Several years after controversy over one tactic used in promotions nearly killed the use of sweepstakes to sell magazine subscriptions, a California suit is raising the possibility that controversy about another tactic could affect publishers' remaining use of sweepstakes.

A suit filed last week against Special Data Processing's National Magazine Exchange by AARP, Santa Clara University's East San Jose Community Law Center and a San Francisco law firm contends promotional mailings violate California consumer protection laws.

The earlier controversy was over pitches from Publishers Clearing House and American Family Publishers that critics said encouraged consumers to believe that ordering was either necessary for or helpful to winning prizes. There was also controversy about the companies' willingness to accept thousands of dollars in subscription renewals for years from individual consumers without asking questions.

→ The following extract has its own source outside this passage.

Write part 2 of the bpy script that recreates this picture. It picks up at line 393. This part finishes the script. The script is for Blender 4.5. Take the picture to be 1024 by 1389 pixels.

The controversy led to lawsuits and a law requiring publishers to repeatedly state no purchase is necessary to enter.

This time the contention is National Magazine Exchange sweepstakes letters got people to call about prizes, only to be offered six magazines for $1 a day, sometimes without being told the subscription was for four years and would be billed immediately to credit cards. The suit, filed as a class action on behalf of California consumers, says the tactic violates California's sweepstakes laws; that the company never gave consumers a required notice that they have three days to cancel; and that it refused to honor cancellations.

National Magazine Exchange executives said they were reserving comment until they had seen the lawsuit, but that their intent was always to comply with state laws.